■ **Written task**
Every line from the top of the records through the line containing "COL = sc.collection" should be retyped exactly; the pictures should not.
--- START Data to use ---
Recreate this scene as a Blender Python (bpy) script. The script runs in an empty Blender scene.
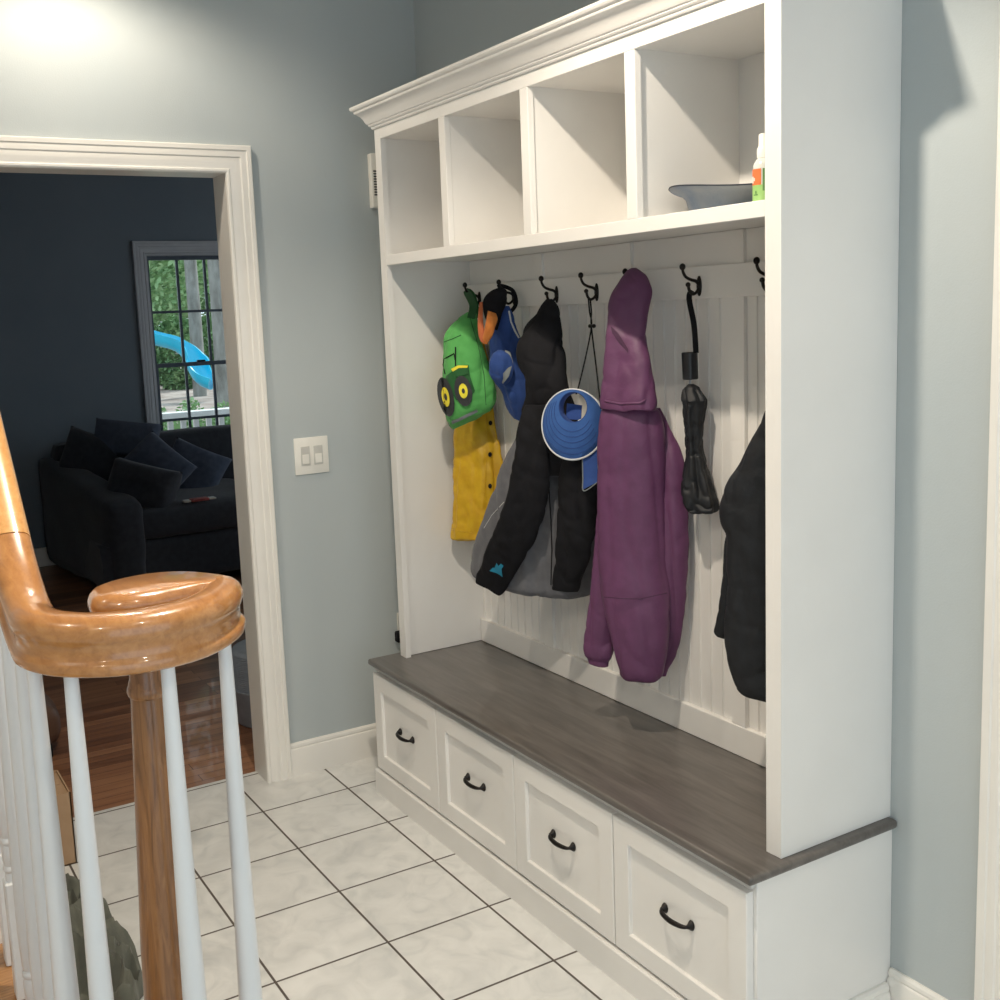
import bpy, bmesh, math, random
from mathutils import Vector, Matrix, noise
from mathutils.bvhtree import BVHTree
PI = math.pi
sc = bpy.context.scene
COL = sc.collection

# ------------------------------------------------------------------ camera
F_PX = 1102.56; PX0 = 465.35; PY0 = 470.39
YAW, PIT, ROL = map(math.radians, (30.192, -8.1345, -2.3544))
CAM = Vector((1.5148, -1.9211, 1.5916))
fwd = Vector((-math.cos(YAW)*math.cos(PIT), math.sin(YAW)*math.cos(PIT), math.sin(PIT)))
r0 = fwd.cross(Vector((0, 0, 1))).normalized(); u0 = r0.cross(fwd)
RV = math.cos(ROL)*r0 + math.sin(ROL)*u0
UV = -math.sin(ROL)*r0 + math.cos(ROL)*u0
cd = bpy.data.cameras.new('camera'); cam = bpy.data.objects.new('camera', cd); COL.objects.link(cam)
cd.sensor_width = 36; cd.lens = F_PX/1000*36; cd.shift_x = (500-PX0)/1000; cd.shift_y = (PY0-500)/1000
cd.clip_start = .02; cd.clip_end = 200
M = Matrix((RV, UV, -fwd)).transposed().to_4x4(); M.translation = CAM
cam.matrix_world = M
sc.camera = cam

def ray(u, v): return fwd + RV*((u-PX0)/F_PX) - UV*((v-PY0)/F_PX)
def at(u, v, Y):                      # point of the place on the upright plane y = Y
    d = ray(u, v); return CAM + d*((Y-CAM.y)/d.y)
def atx(u, v, X):
    d = ray(u, v); return CAM + d*((X-CAM.x)/d.x)
def atz(u, v, Z):
    d = ray(u, v); return CAM + d*((Z-CAM.z)/d.z)
def atp(u, v, P, n):
    d = ray(u, v); return CAM + d*((P-CAM).dot(n)/d.dot(n))

# ------------------------------------------------------------------ materials
def s2l(c): return tuple((x/12.92 if x <= .04045 else ((x+.055)/1.055)**2.4) for x in c)
def rgb(r, g, b): return s2l((r/255, g/255, b/255))+(1,)
MATS = {}
def newmat(name):
    m = bpy.data.materials.new(name); m.use_nodes = True
    nt = m.node_tree; b = nt.nodes['Principled BSDF']; return m, nt, b
def N(nt, t, **k):
    n = nt.nodes.new(t)
    for a, v in k.items(): setattr(n, a, v)
    return n
def ramp(nt, stops):
    r = N(nt, 'ShaderNodeValToRGB'); e = r.color_ramp.elements
    e[0].position, e[0].color = stops[0]; e[1].position, e[1].color = stops[-1]
    for p, c in stops[1:-1]:
        x = e.new(p); x.color = c
    return r
def mat(name, c, rough=.5, c2=None, scale=8, bump=0, bscale=60, metal=0, coat=0, stretch=(1, 1, 1), sheen=0, spec=None, detail=4, lo=.35, hi=.65):
    if name in MATS: return MATS[name]
    m, nt, b = newmat(name); L = nt.links
    b.inputs['Base Color'].default_value = c; b.inputs['Roughness'].default_value = rough
    b.inputs['Metallic'].default_value = metal
    b.inputs['Coat Weight'].default_value = coat; b.inputs['Coat Roughness'].default_value = .08
    if sheen: b.inputs['Sheen Weight'].default_value = sheen
    if spec is not None: b.inputs['Specular IOR Level'].default_value = spec
    tc = N(nt, 'ShaderNodeTexCoord'); mp = N(nt, 'ShaderNodeMapping'); mp.inputs['Scale'].default_value = stretch
    L.new(tc.outputs['Object'], mp.inputs['Vector'])
    if c2:
        n = N(nt, 'ShaderNodeTexNoise'); n.inputs['Scale'].default_value = scale; n.inputs['Detail'].default_value = detail
        L.new(mp.outputs[0], n.inputs['Vector'])
        r = ramp(nt, [(lo, c), (hi, c2)]); L.new(n.outputs['Fac'], r.inputs[0]); L.new(r.outputs[0], b.inputs['Base Color'])
    if bump:
        n = N(nt, 'ShaderNodeTexNoise'); n.inputs['Scale'].default_value = bscale; n.inputs['Detail'].default_value = 5
        L.new(mp.outputs[0], n.inputs['Vector'])
        bp = N(nt, 'ShaderNodeBump'); bp.inputs['Strength'].default_value = bump; bp.inputs['Distance'].default_value = .01
        L.new(n.outputs['Fac'], bp.inputs['Height']); L.new(bp.outputs[0], b.inputs['Normal'])
    MATS[name] = m; return m

wall_m = mat('wall_paint', rgb(183, 190, 191), .62, rgb(180, 188, 190), 3, .06, 260)
white_m = mat('white_paint', rgb(236, 234, 230), .34, rgb(232, 230, 226), 4, .02, 90)
trim_m = mat('trim_paint', rgb(238, 235, 228), .3, rgb(233, 230, 224), 4)
ceil_m = mat('ceiling_paint', rgb(235, 233, 228), .8, rgb(230, 229, 225), 3)
black_metal = mat('oil_rubbed_bronze', rgb(30, 27, 26), .38, rgb(38, 34, 32), 40, metal=.6)
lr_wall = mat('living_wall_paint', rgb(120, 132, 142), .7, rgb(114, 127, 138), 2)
plastic_w = mat('white_plastic', rgb(238, 236, 228), .35, rgb(234, 232, 224), 20)
plastic_g = mat('grey_plastic', rgb(205, 204, 198), .4, rgb(200, 199, 193), 20)
dark_slot = mat('dark_slot', rgb(60, 60, 58), .6, rgb(66, 66, 64), 30)

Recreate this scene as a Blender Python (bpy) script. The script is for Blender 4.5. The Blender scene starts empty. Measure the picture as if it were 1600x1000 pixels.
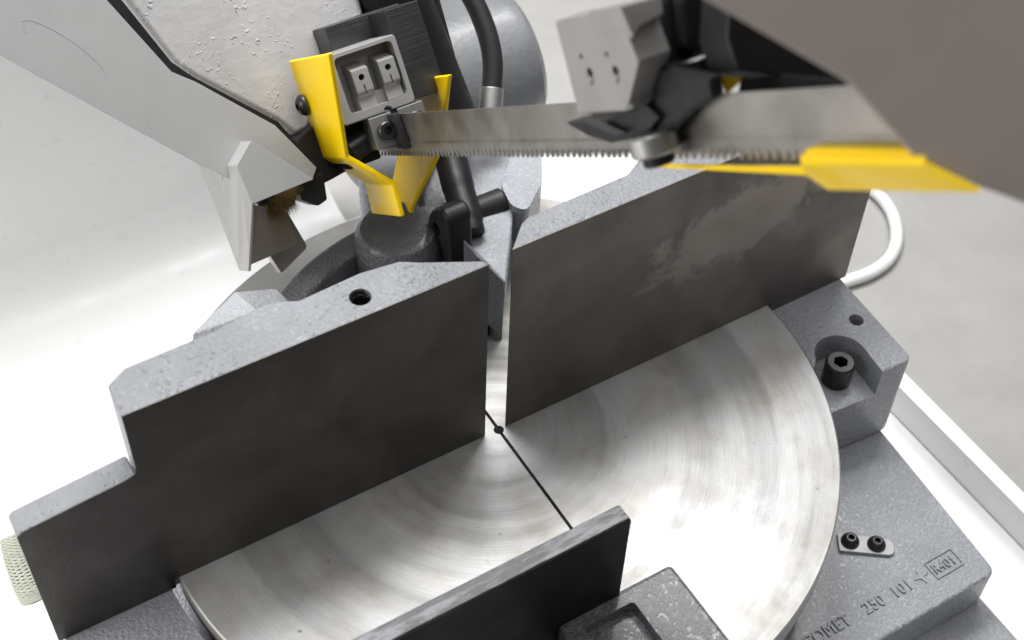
--- END Data to use ---
■ **Finished exercise**
Recreate this scene as a Blender Python (bpy) script. The script runs in an empty Blender scene.
import bpy, bmesh, math, random
from mathutils import Vector, Matrix, noise
from mathutils.bvhtree import BVHTree
PI = math.pi
sc = bpy.context.scene
COL = sc.collection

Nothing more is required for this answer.